The fact that the error is weird is the bug. Also, there's no clear justification why this code shouldn't compile.
Also, there's no clear justification why this code shouldn't compile.
As in we could have an extern "C"
function defined in Rust which returns an opaque type? I.. guess that's possible, but it would be weird and not actually callable from C.
No, I mean the fact that there's a varargs argument is why this has a borrowck error. This leaks the implementation details of how we implement varargs.
Also, there's no clear justification why this code shouldn't compile.
As in we could have an
extern "C"
function defined in Rust which returns an opaque type? I.. guess that's possible, but it would be weird and not actually callable from C.

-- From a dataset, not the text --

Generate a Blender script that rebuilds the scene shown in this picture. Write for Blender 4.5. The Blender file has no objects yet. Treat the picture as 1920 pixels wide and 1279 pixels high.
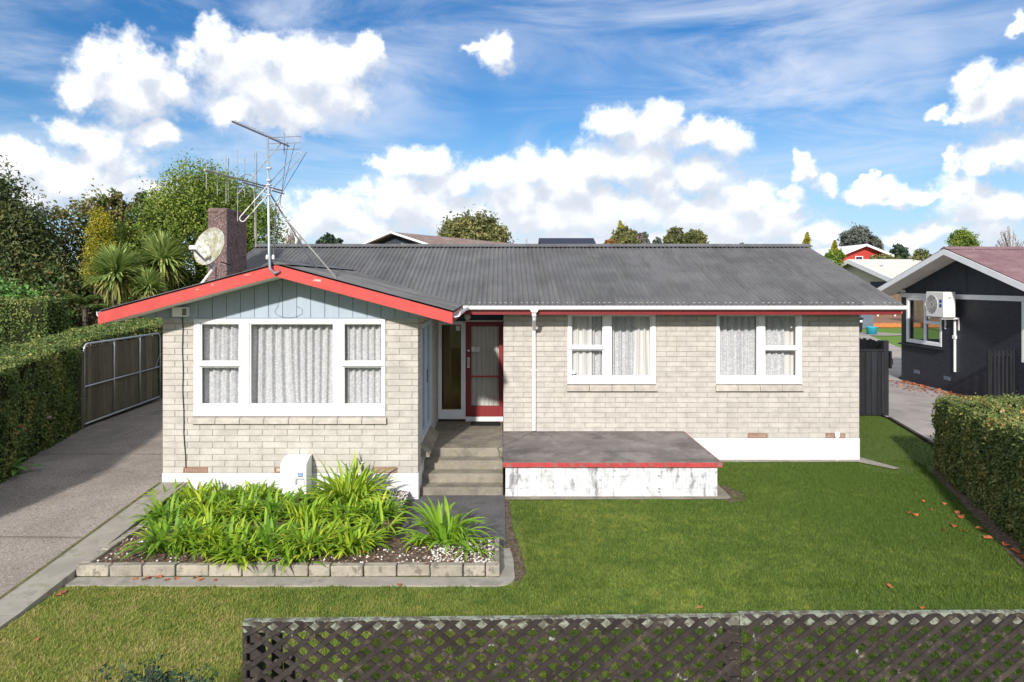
import bpy, bmesh, math, random
import numpy as np
from mathutils import Vector, Matrix

R = math.radians
rng = random.Random(7)
nrng = np.random.default_rng(5)
sc = bpy.context.scene
COL = sc.collection

# ---------------------------------------------------------------- camera
CAM_Z = 3.49                       # camera height above the lawn
FPX, VPX, VPY = 1280.0, 940.0, 530.0
cam_d = bpy.data.cameras.new('camera')
cam_d.sensor_fit = 'HORIZONTAL'; cam_d.sensor_width = 36.0
cam_d.lens = FPX / 1920 * 36.0
cam_d.shift_x = (960 - VPX) / 1920
cam_d.shift_y = -(639.5 - VPY) / 1920
cam_d.clip_start = 0.05; cam_d.clip_end = 6000
cam = bpy.data.objects.new('camera', cam_d); COL.objects.link(cam)
cam.location = (0, 0, CAM_Z); cam.rotation_euler = (R(90), 0, 0)
sc.camera = cam

def at(px, py, y):
    """the place that stands at distance y on the bearing of a photo pixel"""
    return ((px - VPX) / FPX * y, y, CAM_Z - (py - VPY) / FPX * y)

# ---------------------------------------------------------------- sun and sky
SUN_DIR = Vector((0.25, 1.0, -0.49)).normalized()      # the way the light travels
SUN_EL = math.asin(-SUN_DIR.z)
SUN_ROT = math.atan2(-SUN_DIR.x, -SUN_DIR.y)
sun_d = bpy.data.lights.new('sun', 'SUN'); sun_d.energy = 4.0; sun_d.angle = R(2.0); sun_d.color = (1.0, 0.955, 0.90)
sun = bpy.data.objects.new('sun', sun_d); COL.objects.link(sun)
sun.rotation_euler = SUN_DIR.to_track_quat('-Z', 'Y').to_euler(); sun.location = (-20, -40, 30)

sc.view_settings.view_transform = 'Standard'; sc.view_settings.look = 'None'
sc.view_settings.exposure = 0.42; sc.view_settings.gamma = 1.0
sc.view_settings.use_curve_mapping = False
sc.cycles.use_denoising = True
sc.cycles.max_bounces = 6; sc.cycles.transparent_max_bounces = 12
sc.cycles.diffuse_bounces = 4; sc.cycles.glossy_bounces = 3; sc.cycles.transmission_bounces = 4
sc.cycles.caustics_reflective = False; sc.cycles.caustics_refractive = False
sc.cycles.sample_clamp_indirect = 6.0

class NT:
    """small helper round a node tree"""
    def __init__(s, tree): s.t = tree; s.n = tree.nodes; s.l = tree.links
    def node(s, kind, **kw):
        nd = s.n.new(kind)
        for k, v in kw.items(): setattr(nd, k, v)
        return nd
    def put(s, sock, v):
        if isinstance(v, bpy.types.NodeSocket): s.l.new(v, sock)
        elif v is not None: sock.default_value = v
    def math(s, op, a, b=None, c=None, clamp=False):
        nd = s.node('ShaderNodeMath', operation=op, use_clamp=clamp)
        for i, v in enumerate((a, b, c)):
            if v is not None: s.put(nd.inputs[i], v)
        return nd.outputs[0]
    def vec(s, op, a, b=None, c=None):
        nd = s.node('ShaderNodeVectorMath', operation=op)
        for i, v in enumerate((a, b, c)):
            if v is not None: s.put(nd.inputs[i], v)
        return nd.outputs['Value'] if op in ('LENGTH', 'DISTANCE', 'DOT_PRODUCT') else nd.outputs[0]
    def noise(s, vec, scale, detail=4, rough=.55, dist=0.0, out='Fac'):
        nd = s.node('ShaderNodeTexNoise')
        s.put(nd.inputs['Vector'], vec); s.put(nd.inputs['Scale'], scale); s.put(nd.inputs['Detail'], detail)
        s.put(nd.inputs['Roughness'], rough); s.put(nd.inputs['Distortion'], dist)
        return nd.outputs[out]
    def voro(s, vec, scale, feature='F1', out='Distance', smooth=None):
        nd = s.node('ShaderNodeTexVoronoi', feature=feature)
        s.put(nd.inputs['Vector'], vec); s.put(nd.inputs['Scale'], scale)
        if smooth is not None: s.put(nd.inputs['Smoothness'], smooth)
        return nd.outputs[out]
    def mix(s, f, a, b, mode='MIX'):
        nd = s.node('ShaderNodeMix', data_type='RGBA', blend_type=mode)
        s.put(nd.inputs[0], f)
        s.put(nd.inputs[6], a if isinstance(a, bpy.types.NodeSocket) else (*a, 1))
        s.put(nd.inputs[7], b if isinstance(b, bpy.types.NodeSocket) else (*b, 1))
        return nd.outputs[2]
    def step(s, v, lo, hi):
        nd = s.node('ShaderNodeMapRange', interpolation_type='SMOOTHSTEP')
        s.put(nd.inputs[0], v); s.put(nd.inputs[1], lo); s.put(nd.inputs[2], hi)
        return nd.outputs[0]
    def ramp(s, f, stops):
        nd = s.node('ShaderNodeValToRGB')
        el = nd.color_ramp.elements
        while len(el) < len(stops): el.new(.5)
        for e, (p, c) in zip(el, stops): e.position = p; e.color = (*c, 1)
        s.put(nd.inputs[0], f)
        return nd.outputs[0]

def sky_dir(px, py):
    return Vector(((px - VPX) / FPX, 1.0, -(py - VPY) / FPX)).normalized()

# cumulus: (bearing x, y in photo pixels, half width, half height)
PUFFS = [(200, 120, 60, 40), (265, 130, 75, 52), (235, 175, 100, 48), (320, 165, 44, 40), (150, 185, 40, 26),
         (288, 248, 46, 30),
         (397, 85, 52, 44), (440, 115, 80, 55), (510, 105, 55, 42), (560, 140, 100, 62), (640, 130, 60, 45), (690, 100, 30, 34), (500, 170, 110, 60), (640, 180, 70, 40), (440, 210, 70, 28), (560, 215, 90, 34),
         (40, 300, 70, 40), (130, 250, 40, 36), (190, 270, 62, 50), (235, 310, 45, 40), (110, 330, 130, 50), (230, 360, 120, 40), (60, 370, 90, 40),
         (935, 100, 38, 28), (900, 85, 22, 12),
         (785, 310, 70, 38), (840, 345, 55, 40), (720, 320, 30, 20), (1005, 315, 55, 40), (925, 340, 60, 46), (960, 375, 80, 50), (760, 380, 110, 40), (610, 385, 55, 34), (650, 420, 120, 40), (850, 410, 110, 50),
         (1150, 225, 46, 30), (1235, 222, 46, 34), (1215, 255, 80, 40), (1300, 250, 70, 32), (1365, 265, 44, 28), (1110, 310, 60, 45), (1200, 305, 90, 42), (1310, 330, 75, 44), (1230, 345, 60, 30), (1060, 350, 70, 50), (1400, 380, 70, 48), (1290, 400, 120, 52), (1130, 400, 130, 55), (1010, 410, 110, 50), (1440, 415, 90, 46), (1360, 430, 120, 36), (1520, 440, 70, 34), (1180, 455, 260, 26), (700, 455, 130, 26), (1420, 465, 150, 18), (560, 440, 60, 30),
         (1505, 285, 16, 20), (1515, 318, 24, 26), (1542, 340, 28, 24), (1492, 360, 34, 15), (1558, 352, 18, 12),
         (1632, 332, 8, 14), (1635, 365, 52, 20), (1680, 372, 50, 16), (1735, 382, 40, 12),
         (1835, 150, 40, 34), (1870, 195, 78, 38), (1900, 170, 60, 50), (1775, 205, 24, 16), (1820, 215, 50, 16), (1910, 25, 22, 16),
         (1775, 285, 18, 28), (1790, 315, 30, 34), (1840, 300, 46, 26), (1890, 290, 60, 34), (1800, 355, 50, 40), (1850, 385, 80, 40), (1900, 380, 60, 36), (1750, 435, 60, 22), (1700, 455, 50, 14), (1860, 430, 70, 30)]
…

I mean, we don't even lint on this program:
use std::ffi::{c_char, c_int};
extern "C" {
fn printf(c: *const c_char, ...) -> c_int;
}
fn main() {
let allocated_cstring = c", but it is still UB\n".to_owned();
unsafe { printf(c"this kinda makes sense%s".as_ptr(), allocated_cstring) };
let allocated_repr_rust = vec!["lol what"];
unsafe { printf(c"but this doesn't: %s".as_ptr(), allocated_repr_rust) };
}
we don't seem to be too fussed about "makes sense" versus "technically possible" here. (though, this isn't a program that uses feature(c_variadic)
to be clear, but to me it raises the question of "what is Rust's C variable argument support for?").